There needs to be some balance.

Disclaimer: I do support #smallcore in the aspect of making Drupal core more modular, leaner and streamlined (less one-off, spaghetti code thrown together, please).

At the same time, when people say "fully generic system" that scares the hell out of me. Even when person saying this is somebody like Larry Garfield, who knows Drupal inside-out and we all respect.

It "scares" me, because I am intimately familiar with one world who has been promising "fully generic" APIs and specifications for years now: Java/J2EE. Everything abstracted, fully-annotated, and in the end - a pile of crawling mess. Frameworks like Java Server Faces are both very cumbersome, as well as SLOW. And that with bytecode running in JVM! Imagine interpreted scripting code attempting the same now.

I think we have to be very mindful of the level of generalization we really need.
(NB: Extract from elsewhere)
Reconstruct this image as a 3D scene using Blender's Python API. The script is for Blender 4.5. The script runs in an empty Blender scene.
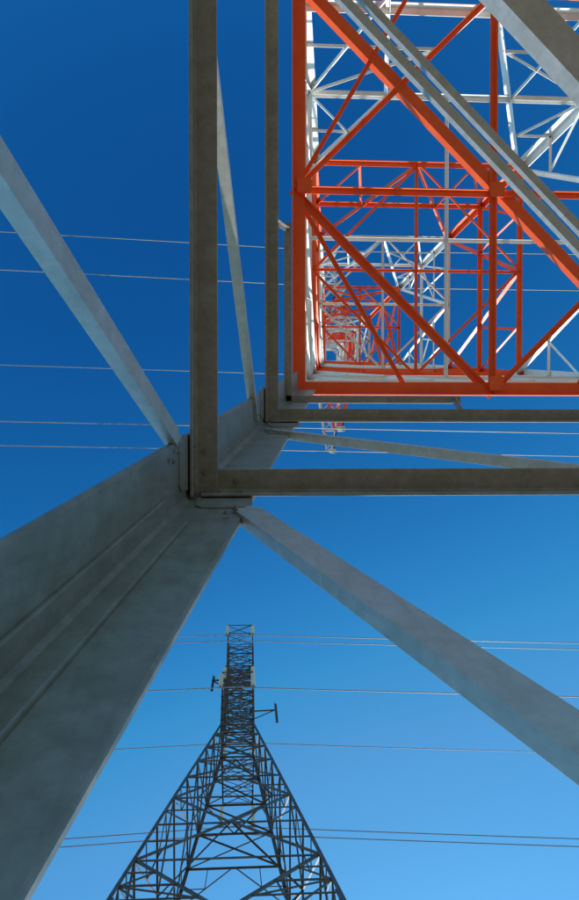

When Ruby On Rails came out of shadows and took infdustry by storm, one thing it had going for itself, vs Java/J2EE, was less abstraction - they made a whole bunch of common-sense decisions how things should work and removed abstraction. As a result development became much easier/faster.

jQuery has served Drupal wonderfully and being tightly integrated has provided many benefits. Nodes (in Drupal7: Fields) are essential building-blocks of Drupal. De-coupling and abstracting those-out what benefit do we really get? Is the benefit worth the added complexity and scalability/performance overhead?

How many modules/implementations do really use any other themeing engine except phptemplate? Do we really need the abstraction we've been carrying for many years now?

Can we just agree that, for now, jQuery, Nodes/Fields, Security system's basic API, PHPTemplate are #smallcore and don't need to be overriden?

One of the things about creating a microkernel implementations is the decision about: what needs to be abstracted and what is essential to the system. Basically: once you take everything out, whatever stays in the core should not be overridden. What are these things in case of Drupal?